Champion of Aboriginal cricket
Speaking to the Age, an Australian paper, Ian Chappell, the outspoken
and outstanding captain of Australian cricket, said that the first time
he heard of the Aboriginal team of 1868 was when the Australian team
that was sent to tour South Africa in 1966 was being photographed.
The cricketers were preparing to take a mock picture of themselves in
the style of the 19th century cricketing teams when cricketers wore ties
for belts and with two of the cricketing team lying on their sides in
the ground in front. Somebody remarked that they were now looking like
the first Aboriginal team that toured England in 1868. Little by little
Chappell began to hear more of the Aboriginal cricketers with names like
Dick-a-Dick, Tuppeny and Sundown.
Later on he came to be involved with the Aboriginal team that toured
England in the bicentennial year 1988 through an Aboriginal cricketer
Les Knox who had played alongside with Trevor Chappell his younger
brother. "I started to think more about it" he told the Australian
newspaper The Age, " and read more about it.
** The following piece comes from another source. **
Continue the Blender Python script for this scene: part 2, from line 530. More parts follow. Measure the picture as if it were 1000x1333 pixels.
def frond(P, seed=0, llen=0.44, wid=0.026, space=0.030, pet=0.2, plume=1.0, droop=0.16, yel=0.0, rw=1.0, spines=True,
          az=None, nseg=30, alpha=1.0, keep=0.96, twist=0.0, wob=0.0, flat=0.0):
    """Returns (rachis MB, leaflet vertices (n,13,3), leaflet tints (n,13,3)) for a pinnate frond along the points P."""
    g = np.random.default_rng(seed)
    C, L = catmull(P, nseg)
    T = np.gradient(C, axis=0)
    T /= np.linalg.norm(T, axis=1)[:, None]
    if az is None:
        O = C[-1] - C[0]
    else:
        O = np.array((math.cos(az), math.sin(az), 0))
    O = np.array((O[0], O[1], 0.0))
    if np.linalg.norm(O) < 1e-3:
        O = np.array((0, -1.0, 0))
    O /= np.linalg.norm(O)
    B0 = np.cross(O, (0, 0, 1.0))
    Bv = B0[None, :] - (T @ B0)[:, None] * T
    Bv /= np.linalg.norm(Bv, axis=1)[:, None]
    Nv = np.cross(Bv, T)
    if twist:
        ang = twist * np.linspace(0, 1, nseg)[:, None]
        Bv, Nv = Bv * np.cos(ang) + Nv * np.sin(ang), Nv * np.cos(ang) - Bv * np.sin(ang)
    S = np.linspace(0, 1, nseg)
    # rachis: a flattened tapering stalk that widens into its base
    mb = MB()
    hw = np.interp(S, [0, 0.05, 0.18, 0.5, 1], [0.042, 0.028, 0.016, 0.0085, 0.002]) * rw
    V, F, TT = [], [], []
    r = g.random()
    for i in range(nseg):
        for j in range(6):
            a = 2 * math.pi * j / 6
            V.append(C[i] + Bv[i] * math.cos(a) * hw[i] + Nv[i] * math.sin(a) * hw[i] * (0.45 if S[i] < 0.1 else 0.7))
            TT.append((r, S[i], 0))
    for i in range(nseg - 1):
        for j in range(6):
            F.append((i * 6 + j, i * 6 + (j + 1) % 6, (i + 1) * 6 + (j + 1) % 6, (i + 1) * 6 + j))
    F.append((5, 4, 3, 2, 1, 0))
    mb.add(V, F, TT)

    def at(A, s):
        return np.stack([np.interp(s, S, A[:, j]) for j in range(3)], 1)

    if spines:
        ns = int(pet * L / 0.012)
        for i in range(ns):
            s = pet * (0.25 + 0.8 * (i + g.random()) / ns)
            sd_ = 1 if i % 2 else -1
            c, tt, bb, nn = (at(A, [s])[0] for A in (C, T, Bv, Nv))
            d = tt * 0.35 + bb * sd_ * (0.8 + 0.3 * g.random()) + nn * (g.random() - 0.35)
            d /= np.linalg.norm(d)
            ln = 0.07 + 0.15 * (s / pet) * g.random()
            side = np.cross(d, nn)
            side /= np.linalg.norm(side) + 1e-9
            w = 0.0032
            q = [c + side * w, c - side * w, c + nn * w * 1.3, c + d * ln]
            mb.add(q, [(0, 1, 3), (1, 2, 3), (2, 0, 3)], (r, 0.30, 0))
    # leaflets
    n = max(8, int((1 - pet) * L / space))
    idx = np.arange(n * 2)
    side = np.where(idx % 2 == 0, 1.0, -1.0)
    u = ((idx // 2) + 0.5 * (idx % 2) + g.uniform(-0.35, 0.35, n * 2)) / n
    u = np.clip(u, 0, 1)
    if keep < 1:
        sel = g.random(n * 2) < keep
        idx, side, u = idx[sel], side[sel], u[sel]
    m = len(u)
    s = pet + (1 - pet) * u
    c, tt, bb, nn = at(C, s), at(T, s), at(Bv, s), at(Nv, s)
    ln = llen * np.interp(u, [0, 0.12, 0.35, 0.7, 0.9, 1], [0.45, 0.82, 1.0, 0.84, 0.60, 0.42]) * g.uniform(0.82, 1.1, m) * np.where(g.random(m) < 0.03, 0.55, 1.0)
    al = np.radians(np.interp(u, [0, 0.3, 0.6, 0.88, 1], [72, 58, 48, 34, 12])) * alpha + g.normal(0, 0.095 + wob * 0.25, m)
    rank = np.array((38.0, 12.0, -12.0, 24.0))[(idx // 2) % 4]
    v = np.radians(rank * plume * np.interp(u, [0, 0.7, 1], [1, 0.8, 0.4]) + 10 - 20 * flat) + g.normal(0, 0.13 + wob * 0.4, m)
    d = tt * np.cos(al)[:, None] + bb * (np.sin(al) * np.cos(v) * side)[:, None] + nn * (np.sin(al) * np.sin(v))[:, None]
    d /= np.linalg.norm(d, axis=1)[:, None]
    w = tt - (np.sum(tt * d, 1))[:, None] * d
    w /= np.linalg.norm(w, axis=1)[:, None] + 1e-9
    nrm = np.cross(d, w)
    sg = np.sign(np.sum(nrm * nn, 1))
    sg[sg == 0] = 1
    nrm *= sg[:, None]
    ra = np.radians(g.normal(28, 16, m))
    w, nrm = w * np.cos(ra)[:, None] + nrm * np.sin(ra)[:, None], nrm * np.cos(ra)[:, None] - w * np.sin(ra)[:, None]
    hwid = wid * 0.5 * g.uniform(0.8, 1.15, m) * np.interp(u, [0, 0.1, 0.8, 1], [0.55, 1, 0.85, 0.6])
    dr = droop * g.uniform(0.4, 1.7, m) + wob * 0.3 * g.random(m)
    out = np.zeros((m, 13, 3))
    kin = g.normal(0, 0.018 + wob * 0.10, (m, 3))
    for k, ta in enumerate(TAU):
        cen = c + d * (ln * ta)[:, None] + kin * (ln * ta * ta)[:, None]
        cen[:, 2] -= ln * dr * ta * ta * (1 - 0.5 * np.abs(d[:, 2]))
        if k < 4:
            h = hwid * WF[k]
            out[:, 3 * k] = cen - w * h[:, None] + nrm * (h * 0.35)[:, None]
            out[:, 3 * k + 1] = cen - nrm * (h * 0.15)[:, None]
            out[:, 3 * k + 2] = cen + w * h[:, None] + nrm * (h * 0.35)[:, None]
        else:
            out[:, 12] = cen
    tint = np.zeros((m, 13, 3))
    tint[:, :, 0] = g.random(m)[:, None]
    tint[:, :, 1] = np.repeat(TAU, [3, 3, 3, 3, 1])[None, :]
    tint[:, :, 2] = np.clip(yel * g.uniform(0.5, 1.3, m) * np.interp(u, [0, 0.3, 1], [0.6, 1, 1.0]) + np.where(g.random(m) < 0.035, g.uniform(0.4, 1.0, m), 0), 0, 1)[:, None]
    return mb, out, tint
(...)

These blokes deserved to be
known for what they'd gone through."
On the next occasion when he had been invited to re-open a memorial
to the Aboriginal team in Harrow in Victoria, that's where most of the
Aboriginal cricketer came from, including the most Famous Johnny Mulagh,
he found that this was the same memorial dedicated by his grandfather,
another famous Australian cricketer Vic Richardson. Chappell told The
Age that he was pleased to follow his grandfather's example.
The day after the re-dedication of the memorial he made a radio
speech and said that the Aboriginal contribution to Australian cricket
should be recognised and honoured by entering it in Australia's Hall of
Fame.
That, Chappell said, had a good reception and many a person he met at
public places, like air ports, congratulating him for what he said. The
anticipated opposition he expected did not arise.